When I was a child almost everything I had was small. The smaller the better, as far as I was concerned. If my toys were on a miniature scale, then I could pack a whole world onto the kitchen rug. Five of the above little dolls are from my childhood. The second from the left is Miss Julia Locket, bought quite recently from a car boot sale, still in her plastic bubble -- she is a doll I wished for as a child. She has a serene and knowing face, like a fortune-teller. To her right is another new doll, bought to mark the changing times.
All the others are about forty years old. The one with pink hair was prized as the most minuscule of all -- she also lived in some sort of plastic pod, now lost. Lucy and Angela, the two without clothes in the middle, were central to my life for far too long. Lucy (and several unnamed, unloved identical sisters) had an ever expanding wardrobe of clothes made from tiny rectangles of cloth with a cross cut in the middle as a head-hole and a fraying scrap of the same fabric for a belt. These outfits were haute couture in my mind and I never seemed to tire of taking them on and off again.
Angela once had a pink duffel coat attached to that hood. What happened to it? I know what happened to Angela -- she got locked in the loft at my old house for about twenty years. Deeply traumatised, she was only freed from her prison when I crept into the loft a few years ago looking for my old school exercise books. I also found evidence of another crime that day: Muggins, my ancient red plastic mug, had also been incarcerated there for even longer, abandoned after being cruelly used by my father to bail out a roof leak. Muggins was my equivalent of a dummy and I used to chew it (disgusting, I know). My father unfortunately did a degree in Education and Child Psychology when I was a toddler and used me to practise on. I had been encouraged to throw my actual dummy on the fire as an act of 'empowerment'. I will do a blogpost on the study he did of me -- it's funny.
The kid in the pink knitted dress is an interloper, the pathetic replacement for lost Angela but clearly lacking her empathy and quiet charisma.

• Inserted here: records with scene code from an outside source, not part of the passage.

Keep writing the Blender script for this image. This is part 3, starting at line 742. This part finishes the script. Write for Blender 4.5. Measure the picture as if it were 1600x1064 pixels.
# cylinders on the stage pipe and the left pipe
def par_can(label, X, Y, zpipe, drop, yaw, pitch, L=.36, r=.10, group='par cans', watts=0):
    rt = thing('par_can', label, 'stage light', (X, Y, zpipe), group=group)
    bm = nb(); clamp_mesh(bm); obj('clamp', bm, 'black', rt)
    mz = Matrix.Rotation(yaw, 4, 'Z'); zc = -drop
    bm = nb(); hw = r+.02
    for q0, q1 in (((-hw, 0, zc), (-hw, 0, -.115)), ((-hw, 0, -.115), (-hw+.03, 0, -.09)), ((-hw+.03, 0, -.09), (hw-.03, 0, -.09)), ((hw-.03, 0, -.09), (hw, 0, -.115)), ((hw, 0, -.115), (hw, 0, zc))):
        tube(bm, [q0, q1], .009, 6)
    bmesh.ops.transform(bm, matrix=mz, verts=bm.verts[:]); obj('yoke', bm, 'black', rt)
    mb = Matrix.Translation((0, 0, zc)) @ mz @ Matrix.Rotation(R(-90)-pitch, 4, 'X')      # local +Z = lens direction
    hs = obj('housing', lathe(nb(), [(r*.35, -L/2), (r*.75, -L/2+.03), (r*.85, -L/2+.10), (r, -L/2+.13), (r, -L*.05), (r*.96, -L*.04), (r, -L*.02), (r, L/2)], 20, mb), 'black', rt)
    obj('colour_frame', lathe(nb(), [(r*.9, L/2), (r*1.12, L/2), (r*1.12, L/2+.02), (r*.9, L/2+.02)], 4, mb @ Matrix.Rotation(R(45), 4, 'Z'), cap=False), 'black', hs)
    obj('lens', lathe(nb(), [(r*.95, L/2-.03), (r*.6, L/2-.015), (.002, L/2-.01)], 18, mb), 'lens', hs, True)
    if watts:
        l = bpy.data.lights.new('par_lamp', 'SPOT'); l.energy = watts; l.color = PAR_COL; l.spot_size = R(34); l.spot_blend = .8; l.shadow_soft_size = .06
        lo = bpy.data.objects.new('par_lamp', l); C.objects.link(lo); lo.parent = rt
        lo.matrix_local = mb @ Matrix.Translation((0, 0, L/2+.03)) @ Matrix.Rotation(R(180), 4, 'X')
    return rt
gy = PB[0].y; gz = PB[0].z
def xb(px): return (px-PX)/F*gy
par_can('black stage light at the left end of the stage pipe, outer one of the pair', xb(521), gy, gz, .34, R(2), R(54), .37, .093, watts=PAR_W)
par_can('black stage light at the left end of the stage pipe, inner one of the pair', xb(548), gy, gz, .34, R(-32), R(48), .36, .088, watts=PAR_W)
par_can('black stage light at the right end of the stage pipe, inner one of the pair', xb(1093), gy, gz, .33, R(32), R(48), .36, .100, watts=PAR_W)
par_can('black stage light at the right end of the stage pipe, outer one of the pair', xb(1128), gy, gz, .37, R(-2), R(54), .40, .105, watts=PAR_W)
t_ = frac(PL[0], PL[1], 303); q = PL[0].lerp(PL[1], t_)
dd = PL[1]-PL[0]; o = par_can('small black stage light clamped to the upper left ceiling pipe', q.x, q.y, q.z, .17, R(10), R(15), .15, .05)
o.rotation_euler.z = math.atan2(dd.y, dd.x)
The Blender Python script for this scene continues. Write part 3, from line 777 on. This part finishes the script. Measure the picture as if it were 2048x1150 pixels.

The last doll is Belinda, one of several such dolls bought from the Cambridge Toy Shop during holidays in the Fens at my great-aunt Winnie's house. I played with these girls a lot because they had cost me nearly all my holiday money, but they were no match for Lucy and Angela.
2 comments:
Love it love it love it! Great tales of your precious little friends with whom you have played such wonderful games.
I have my baby dolls (much bigger than these here, of course) in the loft (or those I didn't leave behind in a hurried move anyway, grrrrr). I can still smell them (they each had their own smell) without even going up there. Baby David was/is a particular favourite (wanted so badly because he had a willy), and I can distinctly recall his soft baby clothes.
xx
I always loved small things best - though I had very few dolls. My father made me a dolls house which I loved but I don't think I had more than one doll to occupy it - I loved the furniture and making rugs and curtains and sheets and quilts. If I had space I'd love to have another one to furnish.